With thousands of colleges around the country, choosing just one is not an easy task. For student athletes, that decision process is complicated even further — not only do they have to consider factors like academic and personal preferences, but also team dynamics, coaching style and division level. 

Being recruited, however, can help narrow that field. To get a better understanding of how that process works for prospective RIT athletes, members of the sports community weighed in on their own experiences. 

Through the Coach’s Eyes:

When asked what type of attributes coaches look for in athletes when they are starting to the recruiting process, RIT men's hockey coach Wayne Wilson touched upon many different aspects. “We’re looking for really their raw skills,” he said. “How smart are they on the court, the field, the ice?”

The skill set in question may vary from year to year, however. Depending on the current team, certain positions may need to be filled before others. “You’ve got to evaluate ... you always think you know what your needs are, but you don’t know until you start playing,” explained Wilson.

Along with filling the needed positions, coaches also look into how potential players may fit into the team dynamics. “We also want them to see us practice or play ... just to see where they think they fit in, if they could see themselves on this team, or playing for this team,” expressed Wilson.

“Most people on a visit are very good with the coaches ... it’s interesting once they get with their peers, what they are kind of like,” he elaborated. “We value what our players say about them, because they will be a lot more open with our players than they would be with us."

Wilson also ensures that his prospects interact with the current group of first year students. “If they’re going to spend time with our players, they’re going to spend it with our freshmen.
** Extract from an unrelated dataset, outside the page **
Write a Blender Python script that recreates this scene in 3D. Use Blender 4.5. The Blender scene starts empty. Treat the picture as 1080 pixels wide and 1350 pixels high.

Everything is new to them, and they’re going through a lot of the things these recruits will be asking about,” he explained.

Wilson also highlighted the importance of making sure the school is the right academic fit as well. “I think it’s good for student athletes, or anyone, to put a list together of what they’re looking for in a college,” said Coach Wilson. “Go into it and have a list of things that are important to you, or you think are important to you at that particular time, and then see how many boxes the schools check off.”

Sometimes RIT does serve as the perfect combination of athletics, personal needs, and academics. However, it is inevitable that this will not be the case for everyone. Some students on the fence end up selecting a different university and it's up to coaches to recognize and accept this.

“Sometimes you’re just not a good fit, and as much as we want a player, if it’s not a good fit and you’ve got to just let them go,” explained Wilson. “We try not to put much pressure on kids, because we want them to want us as much as we want them.”

Through the Athlete’s Eyes:

When asked about her recruiting experience, Amanda Olsen, a third year Packaging Science major and a forward on the women’s basketball team, gave positive feedback about what she remembered. “It was kind of a cool experience, knowing that all these different schools want you from all different divisions,” she described.

She gave a brief synopsis of the process, and her account followed along with many of the things Wilson mentioned.

“You get tours with the coach, so it’s your own individual tour guide through the school. You do official visits, so you stay over with the girls and get to know them,” Olsen recalled.

Olsen also participated in a practice during her visit, in order to give the basketball program a better sense of her playing style.

“[The coaches] kind of lurk around and see how you interact and how you react to things, and I like to keep a positive vibe out on the court, so I think that is one of the things that helped me stand out from the others,” she explained.

Not only do these visits help inform the coaches' decision, but they also give the prospect student a better sense of the school and the team. “The overnight visits give the girls or guys a good feeling of where they’re going,” said Olsen. “The RIT girls brought me in. It’s like a big family, so those girls were kind of the deal maker.” 

Just like Wilson's recommendation, Olsen made sure to take in RIT's academics into account when it came time to make her decision. Since she was still undecided in what she wanted to major in, Olsen knew she wanted a school that would provide her with ample opportunities.

“I was getting recruited by a bunch of different schools, and I narrowed it down to RIT and Catholic University in DC,” explained Olsen. “I was kind of interested in teaching Special Ed, but I wasn’t sure and Catholic [University] had that, and RIT also had all the majors you could ever think of — so I narrowed it down for school.”

In the end, she chose RIT, as it seemed to be the right fit for her. So far, Olsen's experience at RIT has aligned with what she initially set out to look for — she has found her major and has had plenty of successful seasons as part of the basketball team.

While the process ranges from sport to sport and school to school, overall the same patterns seem to follow. Coaches are looking for athletes who work well with their team and student athletes are looking for teams they will be able to fit into. Although choosing the right school is rarely easy, going through the recruitment process allows prospects to get an even better understanding of the university they may end up competing for during their college careers.